> **Exercise task**: Beneath this task is a listing; retype all of it exactly.
++++++++++++++++++++
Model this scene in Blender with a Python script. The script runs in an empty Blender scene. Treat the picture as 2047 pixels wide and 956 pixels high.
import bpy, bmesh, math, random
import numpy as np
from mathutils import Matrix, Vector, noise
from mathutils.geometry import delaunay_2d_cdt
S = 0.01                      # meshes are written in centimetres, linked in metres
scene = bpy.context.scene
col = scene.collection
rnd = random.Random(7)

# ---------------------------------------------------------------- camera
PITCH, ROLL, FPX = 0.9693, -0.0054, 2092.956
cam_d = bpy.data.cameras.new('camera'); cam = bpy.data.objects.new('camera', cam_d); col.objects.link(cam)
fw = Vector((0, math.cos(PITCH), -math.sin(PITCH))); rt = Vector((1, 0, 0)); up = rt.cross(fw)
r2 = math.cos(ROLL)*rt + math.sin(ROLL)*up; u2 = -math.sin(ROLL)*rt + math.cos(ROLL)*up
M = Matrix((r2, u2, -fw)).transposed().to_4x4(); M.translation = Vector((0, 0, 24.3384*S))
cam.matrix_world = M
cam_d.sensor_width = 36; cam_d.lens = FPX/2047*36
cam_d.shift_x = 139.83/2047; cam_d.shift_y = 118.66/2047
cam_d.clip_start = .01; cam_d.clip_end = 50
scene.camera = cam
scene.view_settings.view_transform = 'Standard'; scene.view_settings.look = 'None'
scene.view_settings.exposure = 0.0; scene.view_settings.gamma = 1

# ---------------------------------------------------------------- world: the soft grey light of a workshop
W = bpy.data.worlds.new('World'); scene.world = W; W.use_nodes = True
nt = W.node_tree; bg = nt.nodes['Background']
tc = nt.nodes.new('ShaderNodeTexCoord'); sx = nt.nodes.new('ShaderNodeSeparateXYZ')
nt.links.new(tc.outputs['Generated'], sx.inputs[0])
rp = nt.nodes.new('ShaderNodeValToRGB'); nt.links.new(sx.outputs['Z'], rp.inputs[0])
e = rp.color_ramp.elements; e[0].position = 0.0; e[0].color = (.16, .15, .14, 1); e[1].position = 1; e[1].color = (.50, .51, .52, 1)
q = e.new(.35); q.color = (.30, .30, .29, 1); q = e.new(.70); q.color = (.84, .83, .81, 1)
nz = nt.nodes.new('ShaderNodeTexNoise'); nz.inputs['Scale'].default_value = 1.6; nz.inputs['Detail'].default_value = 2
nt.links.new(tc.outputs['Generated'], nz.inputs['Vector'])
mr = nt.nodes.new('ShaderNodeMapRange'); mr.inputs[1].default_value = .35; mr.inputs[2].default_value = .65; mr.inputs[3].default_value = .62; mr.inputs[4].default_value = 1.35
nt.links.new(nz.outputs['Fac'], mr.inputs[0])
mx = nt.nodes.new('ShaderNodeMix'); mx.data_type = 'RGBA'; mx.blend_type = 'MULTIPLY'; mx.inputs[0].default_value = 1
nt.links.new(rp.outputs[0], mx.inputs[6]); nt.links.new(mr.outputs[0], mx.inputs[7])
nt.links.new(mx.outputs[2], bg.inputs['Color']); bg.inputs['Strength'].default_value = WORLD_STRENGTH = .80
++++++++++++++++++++
> **Answer to this task**:
Model this scene in Blender with a Python script. The script runs in an empty Blender scene. Treat the picture as 2047 pixels wide and 956 pixels high.
import bpy, bmesh, math, random
import numpy as np
from mathutils import Matrix, Vector, noise
from mathutils.geometry import delaunay_2d_cdt
S = 0.01                      # meshes are written in centimetres, linked in metres
scene = bpy.context.scene
col = scene.collection
rnd = random.Random(7)

# ---------------------------------------------------------------- camera
PITCH, ROLL, FPX = 0.9693, -0.0054, 2092.956
cam_d = bpy.data.cameras.new('camera'); cam = bpy.data.objects.new('camera', cam_d); col.objects.link(cam)
fw = Vector((0, math.cos(PITCH), -math.sin(PITCH))); rt = Vector((1, 0, 0)); up = rt.cross(fw)
r2 = math.cos(ROLL)*rt + math.sin(ROLL)*up; u2 = -math.sin(ROLL)*rt + math.cos(ROLL)*up
M = Matrix((r2, u2, -fw)).transposed().to_4x4(); M.translation = Vector((0, 0, 24.3384*S))
cam.matrix_world = M
cam_d.sensor_width = 36; cam_d.lens = FPX/2047*36
cam_d.shift_x = 139.83/2047; cam_d.shift_y = 118.66/2047
cam_d.clip_start = .01; cam_d.clip_end = 50
scene.camera = cam
scene.view_settings.view_transform = 'Standard'; scene.view_settings.look = 'None'
scene.view_settings.exposure = 0.0; scene.view_settings.gamma = 1

# ---------------------------------------------------------------- world: the soft grey light of a workshop
W = bpy.data.worlds.new('World'); scene.world = W; W.use_nodes = True
nt = W.node_tree; bg = nt.nodes['Background']
tc = nt.nodes.new('ShaderNodeTexCoord'); sx = nt.nodes.new('ShaderNodeSeparateXYZ')
nt.links.new(tc.outputs['Generated'], sx.inputs[0])
rp = nt.nodes.new('ShaderNodeValToRGB'); nt.links.new(sx.outputs['Z'], rp.inputs[0])
e = rp.color_ramp.elements; e[0].position = 0.0; e[0].color = (.16, .15, .14, 1); e[1].position = 1; e[1].color = (.50, .51, .52, 1)
q = e.new(.35); q.color = (.30, .30, .29, 1); q = e.new(.70); q.color = (.84, .83, .81, 1)
nz = nt.nodes.new('ShaderNodeTexNoise'); nz.inputs['Scale'].default_value = 1.6; nz.inputs['Detail'].default_value = 2
nt.links.new(tc.outputs['Generated'], nz.inputs['Vector'])
mr = nt.nodes.new('ShaderNodeMapRange'); mr.inputs[1].default_value = .35; mr.inputs[2].default_value = .65; mr.inputs[3].default_value = .62; mr.inputs[4].default_value = 1.35
nt.links.new(nz.outputs['Fac'], mr.inputs[0])
mx = nt.nodes.new('ShaderNodeMix'); mx.data_type = 'RGBA'; mx.blend_type = 'MULTIPLY'; mx.inputs[0].default_value = 1
nt.links.new(rp.outputs[0], mx.inputs[6]); nt.links.new(mr.outputs[0], mx.inputs[7])
nt.links.new(mx.outputs[2], bg.inputs['Color']); bg.inputs['Strength'].default_value = WORLD_STRENGTH = .80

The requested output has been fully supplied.